Energy Storage Sizing and Operation of an Integrated Utility-Scale PV+ESS Power Plant

Abstract

Integration of an energy storage system (ESS) into a large-scale grid-connected photovoltaic (PV) power plant is highly desirable to improve performance of the system and overcome the stochastic nature of PV power generation. Algorithms to size ESS within an integrated PV and ESS ( $\mathrm{PV}+\mathrm{ESS}$ ) power plant, conventionally, require a large number of high-resolution samples of PV generation. These algorithms are computationally expensive. In this paper, a two-day optimization algorithm that utilizes n-step constant power output dispatch every day from the $\mathrm{PV}+\mathrm{ESS}$ power plant is proposed to size the ESS. Additionally, an n-step power dispatch every day through the one-year timeframe based optimization of the size of ESS is also performed. The proposed methods are computationally cheaper and provide acceptable accuracy with respect to the conventional sizing methods.
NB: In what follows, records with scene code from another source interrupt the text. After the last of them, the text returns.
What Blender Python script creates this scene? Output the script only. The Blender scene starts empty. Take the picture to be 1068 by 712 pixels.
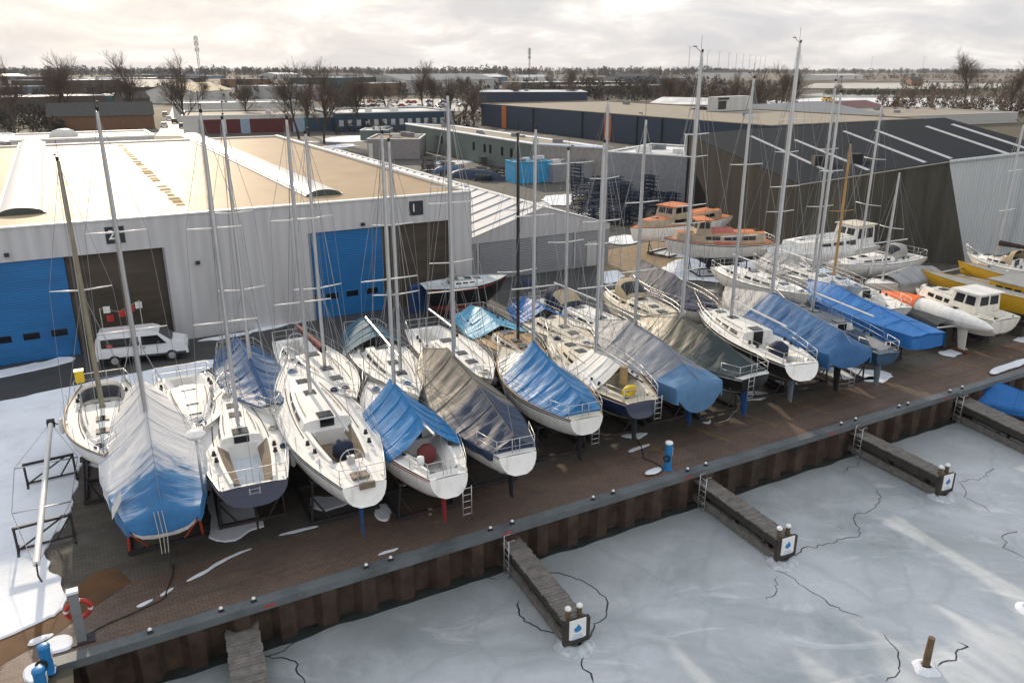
import bpy, math, random
from math import sin, cos, tan, pi, atan2, hypot, radians, atan, sqrt
from mathutils import Vector, noise, geometry
random.seed(7)
SC = bpy.context.scene
COL = SC.collection

# ------------------------------------------------------------------ survey: camera and site axes
CH = 16.5; FPX = 831.0; PITCH = atan(284 / 831.0); CP, SP = cos(PITCH), sin(PITCH)
def ray(px, py):
    h = (px - 534) / FPX; v = (py - 356) / FPX
    return (h, CP - v * SP, -(SP + v * CP))
def G(px, py, z=0.0):                       # survey point seen in the photograph at height z -> metres
    d = ray(px, py); t = (z - CH) / d[2]
    return Vector((d[0] * t, d[1] * t, z))
def V(px, py, P0, ang):                     # survey point on a vertical wall through P0 running at ang -> (distance along, z)
    d = ray(px, py); n = (-sin(ang), cos(ang))
    t = (P0[0] * n[0] + P0[1] * n[1]) / (d[0] * n[0] + d[1] * n[1])
    X, Y = d[0] * t, d[1] * t
    return ((X - P0[0]) * cos(ang) + (Y - P0[1]) * sin(ang), CH + d[2] * t)
def zat(X, Y, py):
    v = (py - 356) / FPX
    return CH + Y * (v * CP + SP) / (-CP + v * SP)
QA = radians(29.1)
UX, UY = cos(QA), sin(QA)
WX, WY = -UY, UX
O = G(75, 683)
def P(u, w, z=0.0): return Vector((O.x + UX * u + WX * w, O.y + UY * u + WY * w, z))
def UW(p):
    dx, dy = p[0] - O.x, p[1] - O.y
    return dx * UX + dy * UY, dx * WX + dy * WY

# ------------------------------------------------------------------ materials
MATS = {}
def nd(nt, t, **k):
    n = nt.nodes.new(t)
    for a, b in k.items(): setattr(n, a, b)
    return n
def base(name):
    m = bpy.data.materials.new(name); m.use_nodes = True
    nt = m.node_tree; b = nt.nodes['Principled BSDF']
    return m, nt, b
def objcoord(nt):
    return nd(nt, 'ShaderNodeTexCoord').outputs['Object']
def noise_n(nt, co, scale, detail=5, rough=.6, dist=0):
    n = nd(nt, 'ShaderNodeTexNoise'); n.inputs['Scale'].default_value = scale
    n.inputs['Detail'].default_value = detail; n.inputs['Roughness'].default_value = rough
    n.inputs['Distortion'].default_value = dist
    nt.links.new(co, n.inputs['Vector']); return n.outputs['Fac']
def ramp(nt, fac, stops):
    r = nd(nt, 'ShaderNodeValToRGB'); nt.links.new(fac, r.inputs['Fac'])
    e = r.color_ramp.elements
    while len(e) < len(stops): e.new(.5)
    for i, (p, c) in enumerate(stops):
        e[i].position = p; e[i].color = (*c, 1) if len(c) == 3 else c
    return r.outputs['Color']
def mixc(nt, fac, a, b, mode='MIX'):
    m = nd(nt, 'ShaderNodeMix', data_type='RGBA', blend_type=mode)
    for key, v in ((0, fac), (6, a), (7, b)):
        if hasattr(v, 'is_output') or hasattr(v, 'links'): nt.links.new(v, m.inputs[key])
        else: m.inputs[key].default_value = v if key == 0 else (*v, 1)
    return m.outputs[2]
def bump(nt, b, h, strength=.3, dist=.02, normal=None):
    n = nd(nt, 'ShaderNodeBump'); n.inputs['Strength'].default_value = strength
    n.inputs['Distance'].default_value = dist; nt.links.new(h, n.inputs['Height'])
    if normal is not None: nt.links.new(normal, n.inputs['Normal'])
    nt.links.new(n.outputs['Normal'], b.inputs['Normal']); return n.outputs['Normal']
def paint(name, col, rough=.5, metal=0, var=.18, scale=1.5, coat=0, bstr=0, bscale=8, spec=.5, dirt=None, dscale=.7, streak=False):
    if name in MATS: return MATS[name]
    m, nt, b = base(name); co = objcoord(nt)
    f = noise_n(nt, co, scale)
    lo = tuple(c * (1 - var) for c in col); hi = tuple(min(1, c * (1 + var * .6)) for c in col)
    c = ramp(nt, f, [(.3, lo), (.7, hi)])
    if dirt:
        gc = co
        if streak:
            sm_ = nd(nt, 'ShaderNodeMapping'); sm_.inputs['Scale'].default_value = (2.2, 2.2, .22); nt.links.new(co, sm_.inputs['Vector']); gc = sm_.outputs[0]
        g = noise_n(nt, gc, dscale, 8, .7)
        gm = ramp(nt, g, [(.48, (0, 0, 0)), (.72, (.75,) * 3)])
        c = mixc(nt, gm, c, dirt)
    nt.links.new(c, b.inputs['Base Color'])
    b.inputs['Roughness'].default_value = rough; b.inputs['Metallic'].default_value = metal
    b.inputs['Coat Weight'].default_value = coat; b.inputs['Specular IOR Level'].default_value = spec
    if bstr:
        bump(nt, b, noise_n(nt, co, bscale, 6), bstr, .03)
    MATS[name] = m; return m
def tarp(name, col, rough=.42, spec=.6, whitening=0):
    rough += .12; spec *= .75
    if name in MATS: return MATS[name]
    m, nt, b = base(name); co = objcoord(nt)
    mp = nd(nt, 'ShaderNodeMapping'); mp.inputs['Scale'].default_value = (1.2, .35, .4); nt.links.new(co, mp.inputs['Vector'])
    f = noise_n(nt, co, 1.3, 5)
    c = ramp(nt, f, [(.3, tuple(x * .8 for x in col)), (.7, tuple(min(1, x * 1.12) for x in col))])
    if whitening:  # pale streaks, whiter away from the stern
        g = noise_n(nt, mp.outputs['Vector'], 1.7, 6, .65, .6)
        sx = nd(nt, 'ShaderNodeSeparateXYZ'); nt.links.new(co, sx.inputs[0])
        mr = nd(nt, 'ShaderNodeMapRange'); mr.inputs[1].default_value = .4; mr.inputs[2].default_value = 3.2
        mr.inputs[3].default_value = -.35; mr.inputs[4].default_value = .18
        nt.links.new(sx.outputs[0], mr.inputs[0])
        ad = nd(nt, 'ShaderNodeMath', operation='ADD'); nt.links.new(g, ad.inputs[0]); nt.links.new(mr.outputs[0], ad.inputs[1])
        gm = ramp(nt, ad.outputs[0], [(.38, (0, 0, 0)), (.58, (whitening,) * 3)])
        c = mixc(nt, gm, c, (.62, .62, .63))
    nt.links.new(c, b.inputs['Base Color'])
    r = noise_n(nt, co, 3); rr = nd(nt, 'ShaderNodeMapRange'); rr.inputs[3].default_value = rough - .1; rr.inputs[4].default_value = rough + .15
    nt.links.new(r, rr.inputs[0]); nt.links.new(rr.outputs[0], b.inputs['Roughness'])
    b.inputs['Specular IOR Level'].default_value = spec
    w = noise_n(nt, mp.outputs['Vector'], 2.2, 4, .5, .8)
    bump(nt, b, w, .5, .08)
    MATS[name] = m; return m
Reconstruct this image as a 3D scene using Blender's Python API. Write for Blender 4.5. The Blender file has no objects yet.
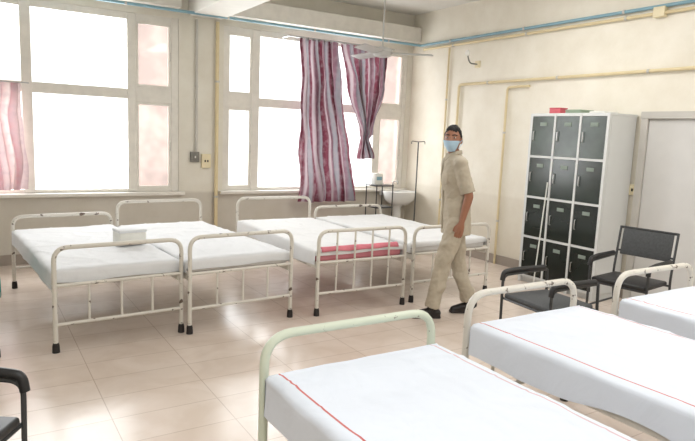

The economics identified from the proposed methods are compared with the typical day-ahead hourly dispatch-based power production from the $\mathrm{PV}+\mathrm{ESS}$ power plant. This comparison has shown similar economic performance showcasing the accuracy of the proposed methods in sizing the ESS. It also shows the potential for operating $\mathrm{PV}+\mathrm{ESS}$ power plant in n-step constant power generation mode.